The other thing that happened this morning: I got up and did what Luther said. (This is code for Lutherans; the others have to read the small catechism. :) ). (Do it.)
When we call upon the name of our triune God, we say that we remember our Baptism, the beginning God made with us. Now, when I grew in very Christian circumstances in Germany, nobody told me to make an invocation, make a sign of the cross or remember my baptism. (Nobody went through the catechism, either). So it was quite a gift to learn that here we are to take complete comfort and reassurance of God's grace distributed to me and all others in the Sacrament.
But now that I'm hovering between chapter 2 and 3, and am thinking about the great mercy of the great God, and being told that "splagchnon" is a deep feeling from the gut (we've all felt that), and thinking that in German "Barm" is something like "Darm" (also "gut"),-- today, I remembered that when we reassure ourselves of God's grace in baptism, we are reminding ourselves of his great "splagchnon", his very deep affection and compassion. In remembering Baptism we reminded of this fatherly feeling and motivation for providing this salvation in Christ!
This is what: "We worship your name for ever and ever" means (Matins). We receive from this name and this God everything through Grace. But Grace is not just a word, a formulation, a doctrine to be received, a method, not something infused, etc. It is as we heard in Chapter 2, it is the very nature of the living God, the dear Father in heaven, to have this disposition towards each one--to me and to all. Call upon the name of the Lord because he is so gracious and compassionate. And he wants us to know it. And he wants us to know it by telling each other.
This was all made clear in Chapter 2, but I did not get the connection right away.
The clearest and most direct revelation of the Trinity is in Christian Baptism, which shows God as mercy. according to Luther, "in Baptism, heaven is wide open and the Trinity is present to sanctify and save." The apostle Paul writes: "He [the Father] saved us, not because of works done by us in righteousness, but according to His own mercy, by the washing of regeneration and renewal of the Holy Spirit, whom He poured out on us richly through Jesus Christ our Savior" (Titus 3:5-6)... In this life we find sin, death, and misery. In Baptism we find God the Father, Son, and Holy Spirit as the triune God of mercy, life, and love, and we find that, mercifully, "heaven is nothing but windows and doors." p.33
And then again about the orphans in Othoro.
The promise Christ gave to His disciples holds good in Othoro even as it does for you: " I will not leave you as orphans; I will come to you" (John 14:18). How wonderful that in one of the only passages in which Jesus speaks of orphans, He has just comforted His disciples with the doctrine of the Trinity. In Christ you, though once orphaned, have a heavenly Father. In Christ you have a beloved Brother who has borne your every burden in mercy (Hebrews 2:14). In the Holy Spirit you have eternal consolation and comfort. And like the Othoro children, you have a Church as your community of mercy. p. 36
How very, very good that we are not pulling ourselves up by our bootstraps. If we can remember this mercy towards ourselves --the fullness, the completeness, the depths, the breadth, the eternity, the richness, the sacrifice of it, the feeling of it--by our very own Maker, Father, Brother, Comforter--found in the church, we have enough to ponder. Let it animate our being.

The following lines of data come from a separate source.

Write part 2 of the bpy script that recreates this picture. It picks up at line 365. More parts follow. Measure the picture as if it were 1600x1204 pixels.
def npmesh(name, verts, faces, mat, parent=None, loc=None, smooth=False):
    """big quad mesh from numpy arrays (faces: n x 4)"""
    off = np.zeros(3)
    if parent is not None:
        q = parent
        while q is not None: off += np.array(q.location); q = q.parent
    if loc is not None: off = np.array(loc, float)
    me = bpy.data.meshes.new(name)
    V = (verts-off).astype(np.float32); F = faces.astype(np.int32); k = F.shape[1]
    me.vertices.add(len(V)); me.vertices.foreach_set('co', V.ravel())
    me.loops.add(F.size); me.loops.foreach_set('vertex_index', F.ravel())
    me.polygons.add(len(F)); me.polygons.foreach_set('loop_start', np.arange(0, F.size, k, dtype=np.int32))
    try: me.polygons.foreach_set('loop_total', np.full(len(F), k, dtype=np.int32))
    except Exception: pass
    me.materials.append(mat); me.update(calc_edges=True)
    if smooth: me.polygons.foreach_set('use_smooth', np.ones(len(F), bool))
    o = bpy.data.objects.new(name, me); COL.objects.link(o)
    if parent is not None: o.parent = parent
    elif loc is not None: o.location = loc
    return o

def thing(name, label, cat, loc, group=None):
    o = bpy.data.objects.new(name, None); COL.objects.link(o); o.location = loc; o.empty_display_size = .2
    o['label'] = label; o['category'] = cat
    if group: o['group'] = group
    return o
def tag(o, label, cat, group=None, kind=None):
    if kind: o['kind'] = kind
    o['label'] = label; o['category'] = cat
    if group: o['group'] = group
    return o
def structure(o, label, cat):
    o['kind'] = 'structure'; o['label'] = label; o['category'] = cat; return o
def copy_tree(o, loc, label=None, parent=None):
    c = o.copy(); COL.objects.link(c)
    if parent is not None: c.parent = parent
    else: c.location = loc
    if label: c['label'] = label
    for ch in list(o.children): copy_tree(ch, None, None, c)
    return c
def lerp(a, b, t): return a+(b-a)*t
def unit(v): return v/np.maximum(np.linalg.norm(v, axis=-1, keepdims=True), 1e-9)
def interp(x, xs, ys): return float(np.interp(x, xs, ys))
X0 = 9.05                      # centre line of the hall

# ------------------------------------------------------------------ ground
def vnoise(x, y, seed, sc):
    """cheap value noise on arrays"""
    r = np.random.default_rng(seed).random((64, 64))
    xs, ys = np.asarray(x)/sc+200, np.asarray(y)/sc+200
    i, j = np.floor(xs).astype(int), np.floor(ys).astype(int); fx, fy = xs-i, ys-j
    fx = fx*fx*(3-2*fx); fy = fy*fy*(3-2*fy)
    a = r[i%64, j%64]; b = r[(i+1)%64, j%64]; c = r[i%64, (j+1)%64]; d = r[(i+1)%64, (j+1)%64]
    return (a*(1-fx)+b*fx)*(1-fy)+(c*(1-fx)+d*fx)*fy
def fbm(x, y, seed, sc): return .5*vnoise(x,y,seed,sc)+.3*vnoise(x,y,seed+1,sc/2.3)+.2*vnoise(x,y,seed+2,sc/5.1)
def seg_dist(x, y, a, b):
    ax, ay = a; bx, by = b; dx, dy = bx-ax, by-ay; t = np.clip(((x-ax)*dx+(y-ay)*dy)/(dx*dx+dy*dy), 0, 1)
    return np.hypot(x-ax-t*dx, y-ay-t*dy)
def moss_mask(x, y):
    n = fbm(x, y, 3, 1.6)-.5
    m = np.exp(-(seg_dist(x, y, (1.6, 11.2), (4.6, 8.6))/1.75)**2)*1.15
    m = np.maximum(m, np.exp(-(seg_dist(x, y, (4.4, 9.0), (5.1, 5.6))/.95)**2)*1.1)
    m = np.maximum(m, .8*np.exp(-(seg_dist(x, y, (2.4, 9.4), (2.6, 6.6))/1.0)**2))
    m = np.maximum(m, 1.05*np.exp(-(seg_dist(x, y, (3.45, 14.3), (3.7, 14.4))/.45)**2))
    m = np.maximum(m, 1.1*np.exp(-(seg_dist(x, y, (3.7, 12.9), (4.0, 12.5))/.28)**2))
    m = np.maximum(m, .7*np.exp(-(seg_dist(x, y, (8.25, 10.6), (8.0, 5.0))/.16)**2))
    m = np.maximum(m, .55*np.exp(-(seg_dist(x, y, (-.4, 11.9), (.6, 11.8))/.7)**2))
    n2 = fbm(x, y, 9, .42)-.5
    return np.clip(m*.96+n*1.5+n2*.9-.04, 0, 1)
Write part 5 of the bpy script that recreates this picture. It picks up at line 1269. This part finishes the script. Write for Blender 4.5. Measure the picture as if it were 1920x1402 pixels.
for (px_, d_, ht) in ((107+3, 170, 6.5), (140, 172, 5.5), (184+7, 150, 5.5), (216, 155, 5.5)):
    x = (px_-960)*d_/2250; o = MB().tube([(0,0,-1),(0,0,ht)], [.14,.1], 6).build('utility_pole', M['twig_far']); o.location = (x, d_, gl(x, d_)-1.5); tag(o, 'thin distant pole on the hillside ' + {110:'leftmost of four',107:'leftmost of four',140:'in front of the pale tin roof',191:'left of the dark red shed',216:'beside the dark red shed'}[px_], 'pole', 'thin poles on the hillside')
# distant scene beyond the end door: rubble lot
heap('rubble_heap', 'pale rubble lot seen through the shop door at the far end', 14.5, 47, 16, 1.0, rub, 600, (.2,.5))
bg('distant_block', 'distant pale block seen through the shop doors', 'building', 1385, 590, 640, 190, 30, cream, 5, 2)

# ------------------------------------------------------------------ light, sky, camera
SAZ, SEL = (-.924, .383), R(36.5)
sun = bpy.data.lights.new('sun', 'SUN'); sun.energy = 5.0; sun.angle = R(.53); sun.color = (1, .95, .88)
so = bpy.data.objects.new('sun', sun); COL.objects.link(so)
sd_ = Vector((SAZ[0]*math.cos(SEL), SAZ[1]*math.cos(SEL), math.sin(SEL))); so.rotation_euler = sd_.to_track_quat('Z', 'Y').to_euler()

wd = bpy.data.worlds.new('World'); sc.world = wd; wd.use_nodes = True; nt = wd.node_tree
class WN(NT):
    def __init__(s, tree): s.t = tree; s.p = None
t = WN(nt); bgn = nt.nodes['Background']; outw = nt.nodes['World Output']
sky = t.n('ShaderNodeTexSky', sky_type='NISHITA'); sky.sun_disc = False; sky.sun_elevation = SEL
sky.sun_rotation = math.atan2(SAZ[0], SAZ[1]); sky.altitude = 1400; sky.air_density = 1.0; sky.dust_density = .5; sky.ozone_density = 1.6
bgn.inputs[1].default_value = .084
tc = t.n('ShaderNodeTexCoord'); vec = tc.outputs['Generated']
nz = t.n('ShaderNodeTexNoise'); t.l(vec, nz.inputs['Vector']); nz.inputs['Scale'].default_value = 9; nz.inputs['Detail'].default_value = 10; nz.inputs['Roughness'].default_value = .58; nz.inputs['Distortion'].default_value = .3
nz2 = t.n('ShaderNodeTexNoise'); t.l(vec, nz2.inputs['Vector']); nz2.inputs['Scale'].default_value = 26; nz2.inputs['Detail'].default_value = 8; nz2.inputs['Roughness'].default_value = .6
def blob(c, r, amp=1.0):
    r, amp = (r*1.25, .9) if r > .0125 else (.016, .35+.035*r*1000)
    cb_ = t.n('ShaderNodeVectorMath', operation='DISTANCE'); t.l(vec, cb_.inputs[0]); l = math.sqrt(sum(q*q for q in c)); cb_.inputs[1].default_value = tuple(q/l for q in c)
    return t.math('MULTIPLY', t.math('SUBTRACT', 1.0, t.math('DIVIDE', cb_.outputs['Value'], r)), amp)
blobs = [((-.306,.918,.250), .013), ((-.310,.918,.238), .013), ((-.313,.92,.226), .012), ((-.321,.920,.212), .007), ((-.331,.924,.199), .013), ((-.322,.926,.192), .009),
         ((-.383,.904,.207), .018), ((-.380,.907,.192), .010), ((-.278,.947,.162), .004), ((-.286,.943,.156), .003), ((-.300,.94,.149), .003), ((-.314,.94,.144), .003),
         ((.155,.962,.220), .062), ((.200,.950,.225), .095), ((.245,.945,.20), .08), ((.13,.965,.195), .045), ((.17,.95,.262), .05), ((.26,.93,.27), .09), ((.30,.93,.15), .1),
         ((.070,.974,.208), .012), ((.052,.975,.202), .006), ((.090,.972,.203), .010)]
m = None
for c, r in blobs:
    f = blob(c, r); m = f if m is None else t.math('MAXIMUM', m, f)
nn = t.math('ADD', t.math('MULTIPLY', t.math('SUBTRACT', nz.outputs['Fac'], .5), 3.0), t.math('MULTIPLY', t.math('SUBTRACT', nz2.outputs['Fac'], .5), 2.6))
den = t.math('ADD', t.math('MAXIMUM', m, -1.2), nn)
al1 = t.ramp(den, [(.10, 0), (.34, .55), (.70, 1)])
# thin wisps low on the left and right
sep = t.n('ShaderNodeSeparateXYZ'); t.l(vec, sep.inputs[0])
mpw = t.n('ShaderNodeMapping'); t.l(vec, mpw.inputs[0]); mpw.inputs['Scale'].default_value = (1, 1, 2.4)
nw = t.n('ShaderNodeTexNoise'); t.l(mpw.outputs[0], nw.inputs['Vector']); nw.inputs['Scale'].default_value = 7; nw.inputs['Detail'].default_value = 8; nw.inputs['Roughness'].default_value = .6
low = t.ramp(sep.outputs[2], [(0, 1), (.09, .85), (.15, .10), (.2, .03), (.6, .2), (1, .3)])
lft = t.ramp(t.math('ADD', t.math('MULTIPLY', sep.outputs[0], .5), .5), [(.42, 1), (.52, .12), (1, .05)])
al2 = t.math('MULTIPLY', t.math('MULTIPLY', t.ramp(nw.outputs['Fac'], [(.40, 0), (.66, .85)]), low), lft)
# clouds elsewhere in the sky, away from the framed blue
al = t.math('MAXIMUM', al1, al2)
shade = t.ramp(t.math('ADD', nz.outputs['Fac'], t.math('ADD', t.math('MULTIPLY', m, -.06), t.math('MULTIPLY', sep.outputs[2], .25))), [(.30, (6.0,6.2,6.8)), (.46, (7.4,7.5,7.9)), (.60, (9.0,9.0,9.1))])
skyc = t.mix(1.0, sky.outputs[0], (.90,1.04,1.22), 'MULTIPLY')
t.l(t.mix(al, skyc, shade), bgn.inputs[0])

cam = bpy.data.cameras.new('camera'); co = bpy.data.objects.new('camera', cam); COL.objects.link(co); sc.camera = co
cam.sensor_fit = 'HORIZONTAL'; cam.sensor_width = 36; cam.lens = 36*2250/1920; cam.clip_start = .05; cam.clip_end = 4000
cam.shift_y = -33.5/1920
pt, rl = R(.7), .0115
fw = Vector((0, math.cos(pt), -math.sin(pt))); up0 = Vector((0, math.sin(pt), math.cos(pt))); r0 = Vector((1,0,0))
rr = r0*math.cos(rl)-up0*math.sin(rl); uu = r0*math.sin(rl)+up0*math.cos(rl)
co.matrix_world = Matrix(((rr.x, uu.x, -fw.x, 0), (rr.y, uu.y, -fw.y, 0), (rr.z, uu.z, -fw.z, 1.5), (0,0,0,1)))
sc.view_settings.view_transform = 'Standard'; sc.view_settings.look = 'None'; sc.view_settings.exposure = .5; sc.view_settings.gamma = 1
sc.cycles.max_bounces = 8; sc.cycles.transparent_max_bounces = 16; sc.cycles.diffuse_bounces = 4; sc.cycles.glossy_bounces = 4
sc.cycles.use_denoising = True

We need to remember this also in our own suffering. How is it that this merciful God lets such awful things happen to us?
The Othoro orphans are a gift. The world and this sinful flesh might view them as a burden. However, they have become an opportunity for mercy and compassion.
So are we an opportunity for compassion.
I don't like to be very gushy on this blog, but I do want to really give thanks here, like the boy, to God and Jesus Christ, that He and others have seen me as a human being. My own father and mother have passed on, but there have been other friends, family, neighbors and congregation members and bloggers, who have cared for us in God's name, each in their own way. I've tried to help them, too, by helping them deal with our distress by drawing their own eyes to his comfort. So it is all mutual and shared. All this gut-wrenching stuff is love, grows love, shows love.
Sometimes, it does not happen. Sometimes, people are revolted, shocked, too grieved to understand, too frightened, too selfish, too haughty... Sometimes they leave you by the wayside, ignore you, spurn you, reject you. I can't do anything about that. If feels quite bad. But I can rest in God's compassion for me and for them and go in this knowledge. I can even feel some "splagchnon" for them and pray for them.